La legittimità delle intercettazioni in questi giorni è il tema dominante. Angelino Alfano, il primo ministro della Giustizia al mondo allarmatissimo che ci siano troppi cittadini del suo Stato sotto controllo ha dato subito i numeri dell’emergenza intercettazione. In Italia sarebbero 100mila le persone intercettate ogni anno, contro le 1.700 degli Stati Uniti, le 2.300 della Svizzera, le 3.700 dell’Olanda, le 5.500 della Gran Bretagna e le 20mila della Francia. Come se a disporre le intercettazioni fosse un’entità paranormale estranea al settore giudiziario che decide da sola e senza alcun motivo preciso di mettere la cimice nel telefono degli italiani. Ma per favore.Se il mio telefono è sotto controllo forse, dico forse, non sono proprio un cavaliere senza macchia e senza peccato. Se poi queste intercettazioni arrivano nelle mani dei giornalisti ci sono due questioni. La prima: i documenti ai giornalisti non arrivano con la cicogna, con il teletrasporto e nemmeno via posta anonima. C’è qualcuno che glieli dà, qualcuno che ha accesso alle intercettazioni e quindi il problema eventualmente è della magistratura e non dei giornalisti. Hai una notiziola per le mani e non la scrivi? Allora non sei un giornalista! Allora non assolvi il tuo dovere di informare, di divulgare materiale utile perché l’opinione pubblica possa formarsi!
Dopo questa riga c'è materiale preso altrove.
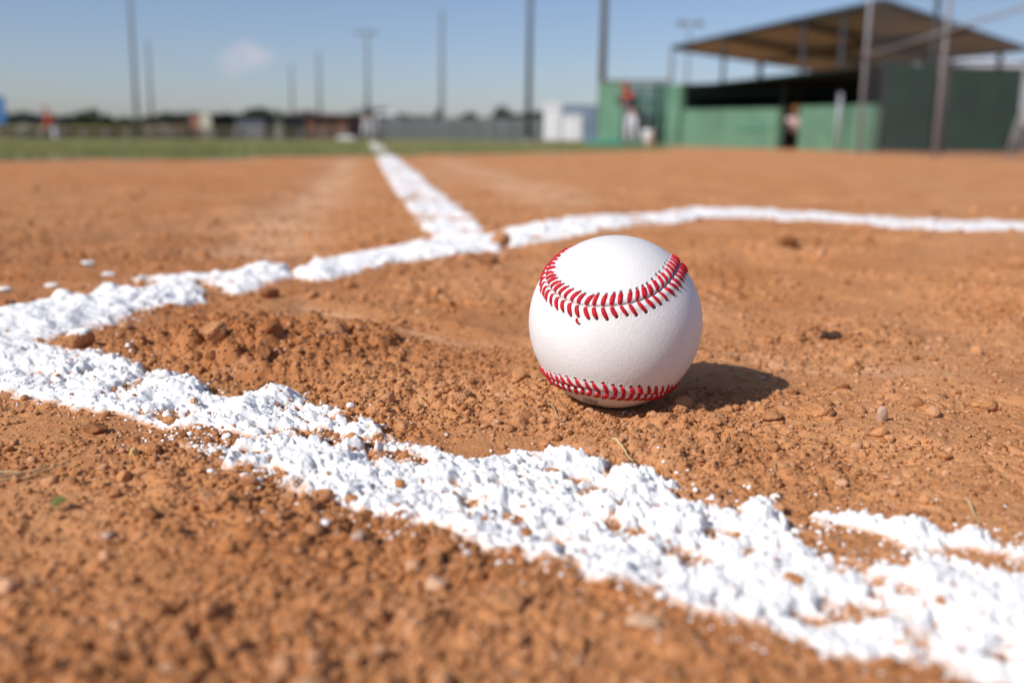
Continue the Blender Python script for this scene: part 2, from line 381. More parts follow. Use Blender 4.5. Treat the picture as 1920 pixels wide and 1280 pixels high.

In secondo luogo: ci sono leggi apposite che tutelano la privacy, c’è la possibilità di chiedere la rettifica e di ottenere uguale spazio o tempo sui mezzi di comunicazione per rispondere alle accuse e far valere la propria posizione. Se non si è soddisfatti e ci si sente ancora denigrati dal giornalista si può querelare lui e la testata. Si va in giudizio, nei tre gradi previsti dal diritto italiano. Non mi pare che manchino gli strumenti per tutelarsi dai pennaioli avidi di parlar male della gente per bene.
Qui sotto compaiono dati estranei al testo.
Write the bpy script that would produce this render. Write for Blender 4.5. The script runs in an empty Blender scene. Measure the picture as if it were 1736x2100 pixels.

Dulcis in fundo: avrò sentito almeno dieci personaggi politici diversi parlare del costo enorme di queste intercettazioni, circa un terzo dei costi totali in bilancio al ministero della giustizia. Essendo tutti d’accordo che 308 milioni di euro spesi per le intercettazioni siano una cosa assurda, mi pare di intravedere un’altra soluzione oltre a quella di eliminare il servizio. Le telefonate registrate costano così perché la società telefonica, che è concessionaria statale, ci fa pagare il servizio. Ma non sarebbe poi tanto difficile obbligarla a fare il servizio gratuitamente con una piccola clausola di contratto. Noi siamo così abituati agli asterischi microscopici delle offerte commerciali… Guardiamoci in faccia e diamoci una risposta vera: a chi serve davvero che le intercettazioni non si possano più utilizzare e pubblicare?
L’argomento è stato trattato a livello nazionale ed internazionale. Ci sono distorsioni che vanno sistemate, cose che funzionano bene e cose che funzionano male. Di certo non è necessario un intervento distruttivo come quello richiesto, a suon di menzogne.